(begin)

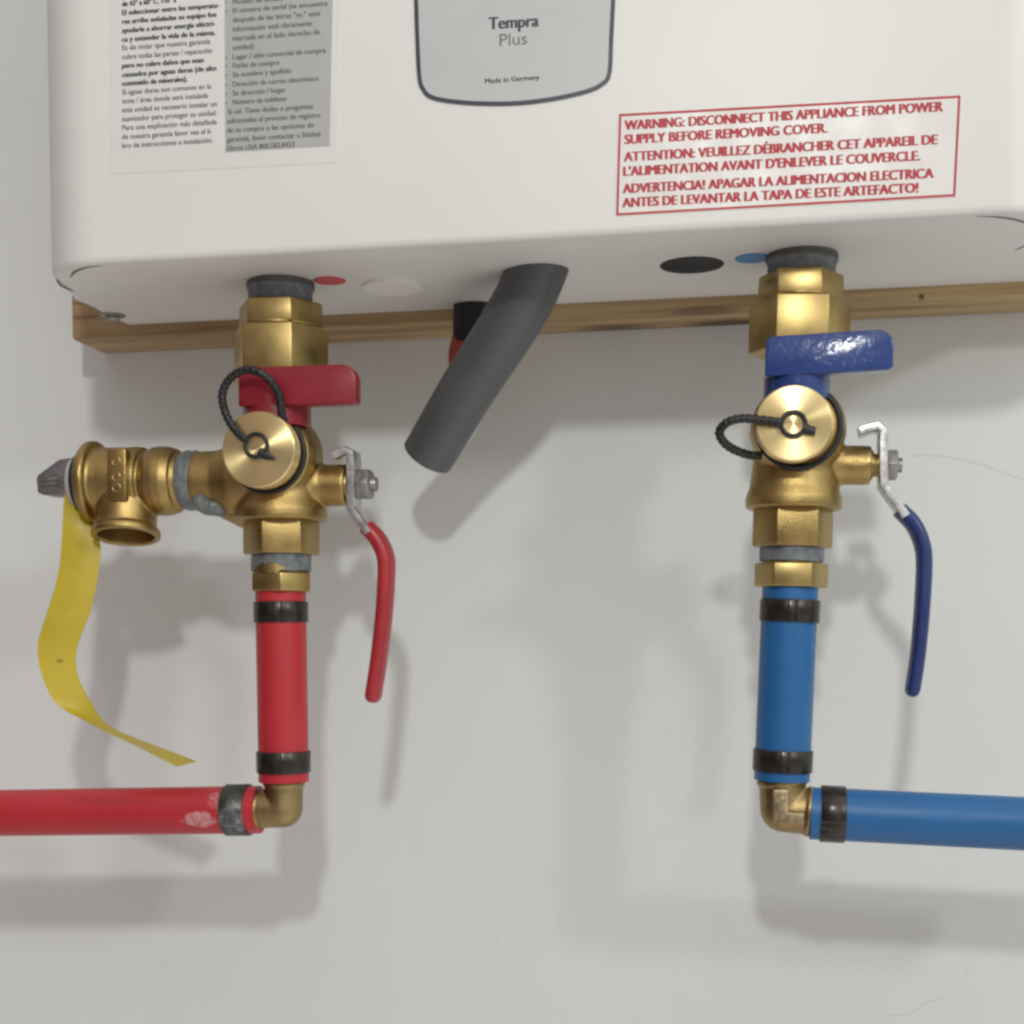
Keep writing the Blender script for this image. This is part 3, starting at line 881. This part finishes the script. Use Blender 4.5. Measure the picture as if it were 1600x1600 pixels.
adapter('hot', 895, 925, 98, 29, 'brass threaded adapter with hexagon above the upright red pipe')
adapter('cold', 880, 918, 116, 3, 'brass threaded adapter with hexagon above the upright blue pipe')

def pipe(name, p, q, half, m, label, group, cat='pipe', bow=0.0):
    a = P(*p); b_ = P(*q)
    f = Frame(a)
    d = b_ - a; L_ = d.length; u = d.normalized()
    y = 0.5 * (p[1] + q[1]); x = .5 * (p[0] + q[0])
    mm = half
    mb = MB()
    side = Vector((0, -1, 0))
    pts = [u * (L_ * i / 24) + side * bow * sin(pi * i / 24) for i in range(25)]
    rr = [.93 if i == 0 else 1.0 for i in range(25)]
    pts[1] = u * .8
    mb.tube(pts, mm, mm, seg=56)
    o = mb.build(name, m, frame=f, angle=50)
    tag(o, label, cat, group)
    return f, u, L_
RP, BP = 11.7, 11.8
M['red_pex'] = mat('red_pipe', (.46, .024, .032), .42, var=.06, vscale=25, bump=.04)
M['blue_pex'] = mat('blue_pipe', (.015, .122, .325), .40, var=.06, vscale=25, bump=.04)
rvf = pipe('water_pipe', (438.5, 923, AXD), (443.5, 1221, AXD), RP, M['red_pex'], 'short upright red pipe between the adapter and the elbow', 'red and blue water pipes')
# horizontal red pipe carries worn white sealant dust near its crimp and faint worn print
rf_ = Frame(P(406, 1265, AXD))
dust_c = rf_.L(312, 1280, AXD + 10)
print_c = rf_.L(170, 1252, AXD + 10)
def red_extra(nt, p, tcn, mx):
    overlay((.72, .62, .62), blob_mask(tuple(dust_c * .001), (.014, .016, .0065), 330, .56, 1.05, .7))(nt, p, tcn, mx)
    overlay((.72, .55, .55), blob_mask(tuple(rf_.L(345, 1250, AXD + 10) * .001), (.012, .018, .010), 420, .66, 1.0, .5))(nt, p, tcn, mx)
    overlay((.16, .01, .015), blob_mask(tuple(print_c * .001), (.040, .02, .0028), 260, .60, .9, .3))(nt, p, tcn, mx)
m_red2 = mat('dusty_red_pipe', (.46, .024, .032), .40, var=.07, vscale=25, bump=.04, extra=red_extra)
pipe('water_pipe', (406, 1265, AXD), (-220, 1273, AXD), 11.2, m_red2, 'dusty red pipe running left along the wall from the elbow', 'red and blue water pipes')
pipe('water_pipe', (1235, 914, AXD), (1221.5, 1219, AXD), 12.1, M['blue_pex'], 'short upright blue pipe between the adapter and the elbow', 'red and blue water pipes')
pipe('water_pipe', (1266, 1270.5, AXD), (1800, 1297, AXD), 11.5, M['blue_pex'], 'blue pipe running right along the wall from the elbow', 'red and blue water pipes')

def crimp(p, q, r, wid, m, label, seam=True, rot=0.0):
    a = P(*p); d = (P(*q) - a).normalized(); f = Frame(a)
    mb = MB()
    r0 = r - .5
    mb.lathe([(r0, -wid / 2), (r + .7, -wid / 2), (r + 1.0, -wid / 2 + .4), (r + .95, 0), (r + 1.0, wid / 2 - .4), (r + .7, wid / 2), (r0, wid / 2)], (0, 0, 0), d, 72, cap0=False, cap1=False)
    # pinch ridges left by the crimping jaws
    for s_ in (-1, 1):
        side = d.cross(Vector((0, -1, 0))).normalized()
        ang = rad(rot) + s_ * .13
        dirn = (Vector((0, -1, 0)) * cos(ang) + side * sin(ang))
        mb.tube([dirn * (r + .85) - d * (wid / 2 - .3), dirn * (r + .85) + d * (wid / 2 - .3)], .55, .45, seg=8)
    o = mb.build('crimp_ring', m, frame=f, angle=40)
    tag(o, label, 'crimp ring', 'black crimp rings on the pipes')
crimp((439, 956.5, AXD), (441, 1100, AXD), RP, 9.6, M['ring'], 'black crimp ring near the top of the upright red pipe', rot=-12)
crimp((443, 1190, AXD), (441, 1000, AXD), RP, 10.0, M['ring'], 'black crimp ring at the bottom of the upright red pipe', rot=5)
def smear(nt, p, tcn, mx):
    overlay((.45, .47, .46), blob_mask((0, -.012, -.003), (.016, .02, .016), 300, .66, .95, .55))(nt, p, tcn, mx)
crimp((373, 1265.5, AXD), (100, 1269, AXD), 11.2, 11.5, mat('smeared_ring', (.06, .065, .06), .4, .5, var=.3, vscale=200, extra=smear), 'sealant smeared crimp ring on the level red pipe', rot=0)
crimp((1234, 954.5, AXD), (1222, 1190, AXD), 12.1, 9.8, M['ring'], 'black crimp ring near the top of the upright blue pipe', rot=-4)
crimp((1223, 1188, AXD), (1234, 954, AXD), 12.1, 9.6, M['ring'], 'black crimp ring at the bottom of the upright blue pipe', rot=3)
crimp((1301, 1272, AXD), (1600, 1287, AXD), 11.5, 10.6, M['ring'], 'black crimp ring on the level blue pipe', rot=18)

def elbow(corner, vtop, hend, r, label, mark):
    f = Frame(P(*corner))
    c = Vector((0, 0, 0)); a = f.L(*vtop); b_ = f.L(*hend)
    ua, ub = a.normalized(), b_.normalized()
    mb = MB(); mb.ball((0, 0, 0), r, r, r, 40)
    mb.lathe([(r, -.01), (r, a.length + 4)], (0, 0, 0), ua, 48); mb.lathe([(r, -.01), (r, b_.length + 4)], (0, 0, 0), ub, 48)
    mb.lathe([(r + .2, -1.2), (r + 1.0, -.6), (r + 1.0, .9), (r - .5, 1.2)], a, ua, 40)
    mb.lathe([(r + .2, -1.2), (r + 1.0, -.6), (r + 1.0, .9), (r - .5, 1.2)], b_, ub, 40)
    t = thing('pipe_elbow', f, label, 'elbow', 'brass elbows at the pipe corners')
    o = mb.build('body', M['old_brass'], t, remesh=.6, smooth=4)
    if mark:
        w_ = 4.6
        y = -r + .6
        k = ub.x / abs(ub.x)
        L1, L2 = 9.5, 9.5
        pts = [Vector((-w_ * k, y, L1)), Vector((w_ * .35 * k, y, L1)), Vector((w_ * .35 * k, y, -w_ * .1)), Vector((L2 * .9 * k, y, -w_ * .1)), Vector((L2 * .9 * k, y, -w_ * 1.15)), Vector((-w_ * k, y, -w_ * 1.15))]
        mb = MB(); mb.extrude(pts, (0, -1.2, 0))
        mb.build('raised_mark', mat('worn_mark', (.42, .34, .21), .38, 1.0, var=.25, vscale=350, bump=.4), t, bevel=.3, bseg=2)
    return t
elbow((443, 1263, AXD), (443.5, 1224, AXD), (402, 1264, AXD), 9.0, 'dull brass elbow joining the two red pipes', False)
elbow((1224, 1264, AXD), (1222, 1222, AXD), (1263, 1268, AXD), 10.2, 'dull brass elbow joining the two blue pipes', True)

(end)

▶ WORK TO COMPLETE: Write the listing out a second time exactly, dropping all images.

▶ SOLVED EXERCISE:
Keep writing the Blender script for this image. This is part 3, starting at line 881. This part finishes the script. Use Blender 4.5. Measure the picture as if it were 1600x1600 pixels.
adapter('hot', 895, 925, 98, 29, 'brass threaded adapter with hexagon above the upright red pipe')
adapter('cold', 880, 918, 116, 3, 'brass threaded adapter with hexagon above the upright blue pipe')

def pipe(name, p, q, half, m, label, group, cat='pipe', bow=0.0):
    a = P(*p); b_ = P(*q)
    f = Frame(a)
    d = b_ - a; L_ = d.length; u = d.normalized()
    y = 0.5 * (p[1] + q[1]); x = .5 * (p[0] + q[0])
    mm = half
    mb = MB()
    side = Vector((0, -1, 0))
    pts = [u * (L_ * i / 24) + side * bow * sin(pi * i / 24) for i in range(25)]
    rr = [.93 if i == 0 else 1.0 for i in range(25)]
    pts[1] = u * .8
    mb.tube(pts, mm, mm, seg=56)
    o = mb.build(name, m, frame=f, angle=50)
    tag(o, label, cat, group)
    return f, u, L_
RP, BP = 11.7, 11.8
M['red_pex'] = mat('red_pipe', (.46, .024, .032), .42, var=.06, vscale=25, bump=.04)
M['blue_pex'] = mat('blue_pipe', (.015, .122, .325), .40, var=.06, vscale=25, bump=.04)
rvf = pipe('water_pipe', (438.5, 923, AXD), (443.5, 1221, AXD), RP, M['red_pex'], 'short upright red pipe between the adapter and the elbow', 'red and blue water pipes')
# horizontal red pipe carries worn white sealant dust near its crimp and faint worn print
rf_ = Frame(P(406, 1265, AXD))
dust_c = rf_.L(312, 1280, AXD + 10)
print_c = rf_.L(170, 1252, AXD + 10)
def red_extra(nt, p, tcn, mx):
    overlay((.72, .62, .62), blob_mask(tuple(dust_c * .001), (.014, .016, .0065), 330, .56, 1.05, .7))(nt, p, tcn, mx)
    overlay((.72, .55, .55), blob_mask(tuple(rf_.L(345, 1250, AXD + 10) * .001), (.012, .018, .010), 420, .66, 1.0, .5))(nt, p, tcn, mx)
    overlay((.16, .01, .015), blob_mask(tuple(print_c * .001), (.040, .02, .0028), 260, .60, .9, .3))(nt, p, tcn, mx)
m_red2 = mat('dusty_red_pipe', (.46, .024, .032), .40, var=.07, vscale=25, bump=.04, extra=red_extra)
pipe('water_pipe', (406, 1265, AXD), (-220, 1273, AXD), 11.2, m_red2, 'dusty red pipe running left along the wall from the elbow', 'red and blue water pipes')
pipe('water_pipe', (1235, 914, AXD), (1221.5, 1219, AXD), 12.1, M['blue_pex'], 'short upright blue pipe between the adapter and the elbow', 'red and blue water pipes')
pipe('water_pipe', (1266, 1270.5, AXD), (1800, 1297, AXD), 11.5, M['blue_pex'], 'blue pipe running right along the wall from the elbow', 'red and blue water pipes')

def crimp(p, q, r, wid, m, label, seam=True, rot=0.0):
    a = P(*p); d = (P(*q) - a).normalized(); f = Frame(a)
    mb = MB()
    r0 = r - .5
    mb.lathe([(r0, -wid / 2), (r + .7, -wid / 2), (r + 1.0, -wid / 2 + .4), (r + .95, 0), (r + 1.0, wid / 2 - .4), (r + .7, wid / 2), (r0, wid / 2)], (0, 0, 0), d, 72, cap0=False, cap1=False)
    # pinch ridges left by the crimping jaws
    for s_ in (-1, 1):
        side = d.cross(Vector((0, -1, 0))).normalized()
        ang = rad(rot) + s_ * .13
        dirn = (Vector((0, -1, 0)) * cos(ang) + side * sin(ang))
        mb.tube([dirn * (r + .85) - d * (wid / 2 - .3), dirn * (r + .85) + d * (wid / 2 - .3)], .55, .45, seg=8)
    o = mb.build('crimp_ring', m, frame=f, angle=40)
    tag(o, label, 'crimp ring', 'black crimp rings on the pipes')
crimp((439, 956.5, AXD), (441, 1100, AXD), RP, 9.6, M['ring'], 'black crimp ring near the top of the upright red pipe', rot=-12)
crimp((443, 1190, AXD), (441, 1000, AXD), RP, 10.0, M['ring'], 'black crimp ring at the bottom of the upright red pipe', rot=5)
def smear(nt, p, tcn, mx):
    overlay((.45, .47, .46), blob_mask((0, -.012, -.003), (.016, .02, .016), 300, .66, .95, .55))(nt, p, tcn, mx)
crimp((373, 1265.5, AXD), (100, 1269, AXD), 11.2, 11.5, mat('smeared_ring', (.06, .065, .06), .4, .5, var=.3, vscale=200, extra=smear), 'sealant smeared crimp ring on the level red pipe', rot=0)
crimp((1234, 954.5, AXD), (1222, 1190, AXD), 12.1, 9.8, M['ring'], 'black crimp ring near the top of the upright blue pipe', rot=-4)
crimp((1223, 1188, AXD), (1234, 954, AXD), 12.1, 9.6, M['ring'], 'black crimp ring at the bottom of the upright blue pipe', rot=3)
crimp((1301, 1272, AXD), (1600, 1287, AXD), 11.5, 10.6, M['ring'], 'black crimp ring on the level blue pipe', rot=18)

def elbow(corner, vtop, hend, r, label, mark):
    f = Frame(P(*corner))
    c = Vector((0, 0, 0)); a = f.L(*vtop); b_ = f.L(*hend)
    ua, ub = a.normalized(), b_.normalized()
    mb = MB(); mb.ball((0, 0, 0), r, r, r, 40)
    mb.lathe([(r, -.01), (r, a.length + 4)], (0, 0, 0), ua, 48); mb.lathe([(r, -.01), (r, b_.length + 4)], (0, 0, 0), ub, 48)
    mb.lathe([(r + .2, -1.2), (r + 1.0, -.6), (r + 1.0, .9), (r - .5, 1.2)], a, ua, 40)
    mb.lathe([(r + .2, -1.2), (r + 1.0, -.6), (r + 1.0, .9), (r - .5, 1.2)], b_, ub, 40)
    t = thing('pipe_elbow', f, label, 'elbow', 'brass elbows at the pipe corners')
    o = mb.build('body', M['old_brass'], t, remesh=.6, smooth=4)
    if mark:
        w_ = 4.6
        y = -r + .6
        k = ub.x / abs(ub.x)
        L1, L2 = 9.5, 9.5
        pts = [Vector((-w_ * k, y, L1)), Vector((w_ * .35 * k, y, L1)), Vector((w_ * .35 * k, y, -w_ * .1)), Vector((L2 * .9 * k, y, -w_ * .1)), Vector((L2 * .9 * k, y, -w_ * 1.15)), Vector((-w_ * k, y, -w_ * 1.15))]
        mb = MB(); mb.extrude(pts, (0, -1.2, 0))
        mb.build('raised_mark', mat('worn_mark', (.42, .34, .21), .38, 1.0, var=.25, vscale=350, bump=.4), t, bevel=.3, bseg=2)
    return t
elbow((443, 1263, AXD), (443.5, 1224, AXD), (402, 1264, AXD), 9.0, 'dull brass elbow joining the two red pipes', False)
elbow((1224, 1264, AXD), (1222, 1222, AXD), (1263, 1268, AXD), 10.2, 'dull brass elbow joining the two blue pipes', True)